The relationships with NCAA and the College Football Playoff unlocks more exposure to college-age consumers and loyal college graduates alumni. March Madness, the NCAA's trademarked name of the men's and women's college basketball tournament, has become Great Clips' top driver among college sports fans, Hake said.

"It's definitely a young audience that we are trying to growth with," Hake said. "It's a great way to reach that 18- to 24-year-old college fan, but also the alumni spread across the U.S."

While Great Clips and Sleep Number use these partnerships to directly market consumers, Fastenal is using the NHL relationship to bolster credibility with other businesses, turning hockey arenas into remote board rooms for closing deals.

"There's no better way to kickoff or sustain a relationship than by catching a sporting event together and take in a game of hockey," said Casey Severson, brand marketing manager for Fastenal Severson. "It's great to just go out there and advertise yourself and say this is who we are, and a brand like the NHL can attest to that. It can have a huge impact that's more than advertising can get you."

Creating a new playbook

Sports sponsorship deals are becoming more expensive though, said Balvanz of the sports consultant firm. With rising prices for media rights and streaming deals, some deals at the league level, like the NFL, can cost more than eight figures a year, he said.

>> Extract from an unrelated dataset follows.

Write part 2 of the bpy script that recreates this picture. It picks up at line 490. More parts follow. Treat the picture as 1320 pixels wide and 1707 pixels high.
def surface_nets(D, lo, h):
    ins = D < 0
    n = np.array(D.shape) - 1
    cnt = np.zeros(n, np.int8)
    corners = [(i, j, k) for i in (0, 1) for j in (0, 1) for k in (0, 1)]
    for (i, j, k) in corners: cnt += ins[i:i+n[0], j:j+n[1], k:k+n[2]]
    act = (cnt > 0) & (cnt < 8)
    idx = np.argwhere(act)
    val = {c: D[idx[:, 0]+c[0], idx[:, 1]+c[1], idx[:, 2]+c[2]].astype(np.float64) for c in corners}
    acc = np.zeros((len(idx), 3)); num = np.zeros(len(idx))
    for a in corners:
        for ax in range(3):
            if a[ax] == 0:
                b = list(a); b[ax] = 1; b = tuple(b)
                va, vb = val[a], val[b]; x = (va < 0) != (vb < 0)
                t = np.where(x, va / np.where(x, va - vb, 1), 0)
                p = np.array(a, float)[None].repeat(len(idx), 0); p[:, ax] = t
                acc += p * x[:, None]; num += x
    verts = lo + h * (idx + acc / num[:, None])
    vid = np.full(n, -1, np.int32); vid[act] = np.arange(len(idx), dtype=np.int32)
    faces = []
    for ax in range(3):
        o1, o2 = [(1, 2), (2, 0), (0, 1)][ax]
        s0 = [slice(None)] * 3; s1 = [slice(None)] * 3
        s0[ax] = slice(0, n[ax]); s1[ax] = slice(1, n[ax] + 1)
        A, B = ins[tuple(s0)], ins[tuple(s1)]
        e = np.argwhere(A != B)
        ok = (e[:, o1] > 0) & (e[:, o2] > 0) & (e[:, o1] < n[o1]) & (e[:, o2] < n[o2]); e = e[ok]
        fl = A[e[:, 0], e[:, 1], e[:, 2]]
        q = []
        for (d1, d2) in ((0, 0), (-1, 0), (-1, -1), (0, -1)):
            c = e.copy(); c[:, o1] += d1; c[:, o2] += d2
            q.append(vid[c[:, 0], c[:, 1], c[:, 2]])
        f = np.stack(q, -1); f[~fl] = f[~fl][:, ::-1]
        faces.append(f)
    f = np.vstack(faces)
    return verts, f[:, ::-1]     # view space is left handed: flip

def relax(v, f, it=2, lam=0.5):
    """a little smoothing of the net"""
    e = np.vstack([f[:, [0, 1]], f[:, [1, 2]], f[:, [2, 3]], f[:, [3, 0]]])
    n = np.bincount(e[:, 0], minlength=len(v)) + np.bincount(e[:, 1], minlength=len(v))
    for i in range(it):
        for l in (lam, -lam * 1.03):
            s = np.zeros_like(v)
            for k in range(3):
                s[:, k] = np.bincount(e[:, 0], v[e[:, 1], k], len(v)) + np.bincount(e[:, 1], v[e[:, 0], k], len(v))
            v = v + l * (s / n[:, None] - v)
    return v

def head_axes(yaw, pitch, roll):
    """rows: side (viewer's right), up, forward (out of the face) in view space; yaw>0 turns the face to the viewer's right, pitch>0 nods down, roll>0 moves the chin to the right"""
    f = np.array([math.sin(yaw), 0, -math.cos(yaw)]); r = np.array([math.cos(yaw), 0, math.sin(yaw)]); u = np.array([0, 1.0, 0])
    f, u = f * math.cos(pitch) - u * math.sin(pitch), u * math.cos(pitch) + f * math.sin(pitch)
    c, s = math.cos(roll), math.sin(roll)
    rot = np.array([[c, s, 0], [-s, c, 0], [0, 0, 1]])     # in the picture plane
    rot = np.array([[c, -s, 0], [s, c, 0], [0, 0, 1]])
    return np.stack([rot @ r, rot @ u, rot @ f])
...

Companies that are currently renewing their deals, or have in recent years, have done so at much lower rates than companies now trying to enter the space. "Think of it as a stock,"Balvanz said.

About 20% of Great Clips' annual working media budget goes to its CFP, NCAA and NHL agreements, company officials said.

Sleep Number, which recently extended its partnership with the NFL for another five years, has not disclosed the cost for its NFL sponsorship deal. In 2022, media expenses associated with promotions, including television and online streaming, represented 14.6% of the company's net sales.

If it wasn't an effective marketing tool, the company wouldn't have renewed the financial commitment, Brown said.

"We're happy with the returns we're getting," Brown said.